Exercise:
Reproduce all of the material word for word.
═════ Provided data ═════
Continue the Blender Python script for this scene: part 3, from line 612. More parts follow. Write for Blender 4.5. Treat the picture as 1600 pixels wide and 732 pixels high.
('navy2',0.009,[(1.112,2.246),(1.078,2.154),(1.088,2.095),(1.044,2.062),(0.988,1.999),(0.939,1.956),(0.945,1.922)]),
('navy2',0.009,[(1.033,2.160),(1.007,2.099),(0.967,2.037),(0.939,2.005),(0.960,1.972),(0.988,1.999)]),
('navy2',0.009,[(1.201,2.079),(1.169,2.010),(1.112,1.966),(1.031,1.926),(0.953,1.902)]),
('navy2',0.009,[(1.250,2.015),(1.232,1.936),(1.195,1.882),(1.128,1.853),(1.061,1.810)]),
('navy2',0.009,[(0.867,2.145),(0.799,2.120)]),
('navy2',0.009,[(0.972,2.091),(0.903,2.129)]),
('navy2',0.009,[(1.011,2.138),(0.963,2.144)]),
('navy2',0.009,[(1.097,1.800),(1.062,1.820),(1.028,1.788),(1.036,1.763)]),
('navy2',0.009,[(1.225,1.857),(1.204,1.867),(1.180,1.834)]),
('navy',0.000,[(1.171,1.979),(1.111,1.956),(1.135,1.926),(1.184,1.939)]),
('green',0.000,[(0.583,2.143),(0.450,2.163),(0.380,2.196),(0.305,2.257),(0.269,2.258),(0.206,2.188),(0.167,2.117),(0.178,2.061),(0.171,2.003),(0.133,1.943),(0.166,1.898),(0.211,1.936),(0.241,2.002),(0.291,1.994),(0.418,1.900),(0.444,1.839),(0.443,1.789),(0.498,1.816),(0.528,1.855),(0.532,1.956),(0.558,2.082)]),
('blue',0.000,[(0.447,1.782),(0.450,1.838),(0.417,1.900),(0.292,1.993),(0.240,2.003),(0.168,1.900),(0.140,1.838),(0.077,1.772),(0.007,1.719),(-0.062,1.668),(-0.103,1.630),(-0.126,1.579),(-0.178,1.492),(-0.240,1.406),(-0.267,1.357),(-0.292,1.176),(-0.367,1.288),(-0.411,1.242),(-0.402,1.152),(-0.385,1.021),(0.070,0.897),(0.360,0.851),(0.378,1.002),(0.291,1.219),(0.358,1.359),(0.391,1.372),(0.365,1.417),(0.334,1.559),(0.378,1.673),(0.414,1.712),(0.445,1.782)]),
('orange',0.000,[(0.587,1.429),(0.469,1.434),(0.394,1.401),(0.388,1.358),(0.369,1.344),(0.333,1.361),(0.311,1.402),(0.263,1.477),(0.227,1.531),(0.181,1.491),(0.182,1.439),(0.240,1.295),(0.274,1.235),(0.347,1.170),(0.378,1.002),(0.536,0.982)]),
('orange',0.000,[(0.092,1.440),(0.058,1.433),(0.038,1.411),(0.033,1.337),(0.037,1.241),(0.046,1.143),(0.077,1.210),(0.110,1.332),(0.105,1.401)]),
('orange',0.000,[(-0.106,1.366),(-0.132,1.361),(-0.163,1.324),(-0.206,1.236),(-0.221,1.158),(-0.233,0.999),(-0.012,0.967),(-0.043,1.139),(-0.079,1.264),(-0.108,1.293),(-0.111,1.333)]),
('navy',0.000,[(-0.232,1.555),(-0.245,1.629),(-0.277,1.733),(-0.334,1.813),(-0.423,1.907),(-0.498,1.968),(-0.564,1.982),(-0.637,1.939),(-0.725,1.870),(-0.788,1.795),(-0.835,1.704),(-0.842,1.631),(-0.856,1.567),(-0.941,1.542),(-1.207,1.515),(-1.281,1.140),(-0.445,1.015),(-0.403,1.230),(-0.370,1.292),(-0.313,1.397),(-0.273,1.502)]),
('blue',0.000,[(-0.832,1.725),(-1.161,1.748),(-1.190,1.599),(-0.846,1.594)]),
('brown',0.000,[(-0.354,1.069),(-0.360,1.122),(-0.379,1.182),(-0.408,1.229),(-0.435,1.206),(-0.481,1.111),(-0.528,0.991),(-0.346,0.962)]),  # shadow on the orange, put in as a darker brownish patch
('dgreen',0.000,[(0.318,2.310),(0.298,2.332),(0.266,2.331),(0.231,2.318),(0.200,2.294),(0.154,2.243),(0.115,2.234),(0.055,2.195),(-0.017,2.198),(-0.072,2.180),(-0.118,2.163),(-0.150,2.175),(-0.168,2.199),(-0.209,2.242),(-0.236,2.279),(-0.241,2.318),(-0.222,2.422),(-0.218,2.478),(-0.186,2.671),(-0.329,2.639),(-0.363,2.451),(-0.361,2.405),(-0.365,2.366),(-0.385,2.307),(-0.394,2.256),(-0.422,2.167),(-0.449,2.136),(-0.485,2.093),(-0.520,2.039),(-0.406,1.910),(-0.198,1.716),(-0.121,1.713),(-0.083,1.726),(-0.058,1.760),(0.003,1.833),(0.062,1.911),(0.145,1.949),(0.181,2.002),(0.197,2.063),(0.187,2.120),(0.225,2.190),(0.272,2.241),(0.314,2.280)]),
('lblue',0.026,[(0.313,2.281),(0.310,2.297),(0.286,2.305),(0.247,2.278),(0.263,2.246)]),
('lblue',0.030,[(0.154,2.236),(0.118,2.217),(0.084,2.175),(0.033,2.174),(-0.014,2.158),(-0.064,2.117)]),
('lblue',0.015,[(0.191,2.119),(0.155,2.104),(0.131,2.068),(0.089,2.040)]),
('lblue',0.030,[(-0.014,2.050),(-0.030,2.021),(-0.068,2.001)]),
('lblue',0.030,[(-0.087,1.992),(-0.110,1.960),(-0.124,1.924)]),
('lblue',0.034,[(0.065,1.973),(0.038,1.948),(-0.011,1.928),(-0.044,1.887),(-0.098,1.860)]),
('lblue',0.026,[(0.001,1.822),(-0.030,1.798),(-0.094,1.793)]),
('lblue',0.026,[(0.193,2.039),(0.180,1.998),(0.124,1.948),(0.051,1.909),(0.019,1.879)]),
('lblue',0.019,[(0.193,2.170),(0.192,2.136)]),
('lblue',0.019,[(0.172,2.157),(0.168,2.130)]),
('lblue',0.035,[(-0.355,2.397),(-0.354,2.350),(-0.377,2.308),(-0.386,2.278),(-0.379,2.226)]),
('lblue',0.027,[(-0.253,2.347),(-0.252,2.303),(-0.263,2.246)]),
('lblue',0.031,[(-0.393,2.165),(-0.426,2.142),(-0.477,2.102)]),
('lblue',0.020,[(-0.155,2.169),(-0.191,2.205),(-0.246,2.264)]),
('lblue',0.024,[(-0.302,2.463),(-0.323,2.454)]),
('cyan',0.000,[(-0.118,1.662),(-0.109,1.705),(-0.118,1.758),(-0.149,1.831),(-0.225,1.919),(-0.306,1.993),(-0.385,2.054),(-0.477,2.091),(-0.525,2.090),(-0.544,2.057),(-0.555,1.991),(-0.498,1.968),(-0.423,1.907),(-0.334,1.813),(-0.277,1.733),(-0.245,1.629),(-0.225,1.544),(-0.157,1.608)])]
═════
Task result:
Continue the Blender Python script for this scene: part 3, from line 612. More parts follow. Write for Blender 4.5. Treat the picture as 1600 pixels wide and 732 pixels high.
('navy2',0.009,[(1.112,2.246),(1.078,2.154),(1.088,2.095),(1.044,2.062),(0.988,1.999),(0.939,1.956),(0.945,1.922)]),
('navy2',0.009,[(1.033,2.160),(1.007,2.099),(0.967,2.037),(0.939,2.005),(0.960,1.972),(0.988,1.999)]),
('navy2',0.009,[(1.201,2.079),(1.169,2.010),(1.112,1.966),(1.031,1.926),(0.953,1.902)]),
('navy2',0.009,[(1.250,2.015),(1.232,1.936),(1.195,1.882),(1.128,1.853),(1.061,1.810)]),
('navy2',0.009,[(0.867,2.145),(0.799,2.120)]),
('navy2',0.009,[(0.972,2.091),(0.903,2.129)]),
('navy2',0.009,[(1.011,2.138),(0.963,2.144)]),
('navy2',0.009,[(1.097,1.800),(1.062,1.820),(1.028,1.788),(1.036,1.763)]),
('navy2',0.009,[(1.225,1.857),(1.204,1.867),(1.180,1.834)]),
('navy',0.000,[(1.171,1.979),(1.111,1.956),(1.135,1.926),(1.184,1.939)]),
('green',0.000,[(0.583,2.143),(0.450,2.163),(0.380,2.196),(0.305,2.257),(0.269,2.258),(0.206,2.188),(0.167,2.117),(0.178,2.061),(0.171,2.003),(0.133,1.943),(0.166,1.898),(0.211,1.936),(0.241,2.002),(0.291,1.994),(0.418,1.900),(0.444,1.839),(0.443,1.789),(0.498,1.816),(0.528,1.855),(0.532,1.956),(0.558,2.082)]),
('blue',0.000,[(0.447,1.782),(0.450,1.838),(0.417,1.900),(0.292,1.993),(0.240,2.003),(0.168,1.900),(0.140,1.838),(0.077,1.772),(0.007,1.719),(-0.062,1.668),(-0.103,1.630),(-0.126,1.579),(-0.178,1.492),(-0.240,1.406),(-0.267,1.357),(-0.292,1.176),(-0.367,1.288),(-0.411,1.242),(-0.402,1.152),(-0.385,1.021),(0.070,0.897),(0.360,0.851),(0.378,1.002),(0.291,1.219),(0.358,1.359),(0.391,1.372),(0.365,1.417),(0.334,1.559),(0.378,1.673),(0.414,1.712),(0.445,1.782)]),
('orange',0.000,[(0.587,1.429),(0.469,1.434),(0.394,1.401),(0.388,1.358),(0.369,1.344),(0.333,1.361),(0.311,1.402),(0.263,1.477),(0.227,1.531),(0.181,1.491),(0.182,1.439),(0.240,1.295),(0.274,1.235),(0.347,1.170),(0.378,1.002),(0.536,0.982)]),
('orange',0.000,[(0.092,1.440),(0.058,1.433),(0.038,1.411),(0.033,1.337),(0.037,1.241),(0.046,1.143),(0.077,1.210),(0.110,1.332),(0.105,1.401)]),
('orange',0.000,[(-0.106,1.366),(-0.132,1.361),(-0.163,1.324),(-0.206,1.236),(-0.221,1.158),(-0.233,0.999),(-0.012,0.967),(-0.043,1.139),(-0.079,1.264),(-0.108,1.293),(-0.111,1.333)]),
('navy',0.000,[(-0.232,1.555),(-0.245,1.629),(-0.277,1.733),(-0.334,1.813),(-0.423,1.907),(-0.498,1.968),(-0.564,1.982),(-0.637,1.939),(-0.725,1.870),(-0.788,1.795),(-0.835,1.704),(-0.842,1.631),(-0.856,1.567),(-0.941,1.542),(-1.207,1.515),(-1.281,1.140),(-0.445,1.015),(-0.403,1.230),(-0.370,1.292),(-0.313,1.397),(-0.273,1.502)]),
('blue',0.000,[(-0.832,1.725),(-1.161,1.748),(-1.190,1.599),(-0.846,1.594)]),
('brown',0.000,[(-0.354,1.069),(-0.360,1.122),(-0.379,1.182),(-0.408,1.229),(-0.435,1.206),(-0.481,1.111),(-0.528,0.991),(-0.346,0.962)]),  # shadow on the orange, put in as a darker brownish patch
('dgreen',0.000,[(0.318,2.310),(0.298,2.332),(0.266,2.331),(0.231,2.318),(0.200,2.294),(0.154,2.243),(0.115,2.234),(0.055,2.195),(-0.017,2.198),(-0.072,2.180),(-0.118,2.163),(-0.150,2.175),(-0.168,2.199),(-0.209,2.242),(-0.236,2.279),(-0.241,2.318),(-0.222,2.422),(-0.218,2.478),(-0.186,2.671),(-0.329,2.639),(-0.363,2.451),(-0.361,2.405),(-0.365,2.366),(-0.385,2.307),(-0.394,2.256),(-0.422,2.167),(-0.449,2.136),(-0.485,2.093),(-0.520,2.039),(-0.406,1.910),(-0.198,1.716),(-0.121,1.713),(-0.083,1.726),(-0.058,1.760),(0.003,1.833),(0.062,1.911),(0.145,1.949),(0.181,2.002),(0.197,2.063),(0.187,2.120),(0.225,2.190),(0.272,2.241),(0.314,2.280)]),
('lblue',0.026,[(0.313,2.281),(0.310,2.297),(0.286,2.305),(0.247,2.278),(0.263,2.246)]),
('lblue',0.030,[(0.154,2.236),(0.118,2.217),(0.084,2.175),(0.033,2.174),(-0.014,2.158),(-0.064,2.117)]),
('lblue',0.015,[(0.191,2.119),(0.155,2.104),(0.131,2.068),(0.089,2.040)]),
('lblue',0.030,[(-0.014,2.050),(-0.030,2.021),(-0.068,2.001)]),
('lblue',0.030,[(-0.087,1.992),(-0.110,1.960),(-0.124,1.924)]),
('lblue',0.034,[(0.065,1.973),(0.038,1.948),(-0.011,1.928),(-0.044,1.887),(-0.098,1.860)]),
('lblue',0.026,[(0.001,1.822),(-0.030,1.798),(-0.094,1.793)]),
('lblue',0.026,[(0.193,2.039),(0.180,1.998),(0.124,1.948),(0.051,1.909),(0.019,1.879)]),
('lblue',0.019,[(0.193,2.170),(0.192,2.136)]),
('lblue',0.019,[(0.172,2.157),(0.168,2.130)]),
('lblue',0.035,[(-0.355,2.397),(-0.354,2.350),(-0.377,2.308),(-0.386,2.278),(-0.379,2.226)]),
('lblue',0.027,[(-0.253,2.347),(-0.252,2.303),(-0.263,2.246)]),
('lblue',0.031,[(-0.393,2.165),(-0.426,2.142),(-0.477,2.102)]),
('lblue',0.020,[(-0.155,2.169),(-0.191,2.205),(-0.246,2.264)]),
('lblue',0.024,[(-0.302,2.463),(-0.323,2.454)]),
('cyan',0.000,[(-0.118,1.662),(-0.109,1.705),(-0.118,1.758),(-0.149,1.831),(-0.225,1.919),(-0.306,1.993),(-0.385,2.054),(-0.477,2.091),(-0.525,2.090),(-0.544,2.057),(-0.555,1.991),(-0.498,1.968),(-0.423,1.907),(-0.334,1.813),(-0.277,1.733),(-0.245,1.629),(-0.225,1.544),(-0.157,1.608)])]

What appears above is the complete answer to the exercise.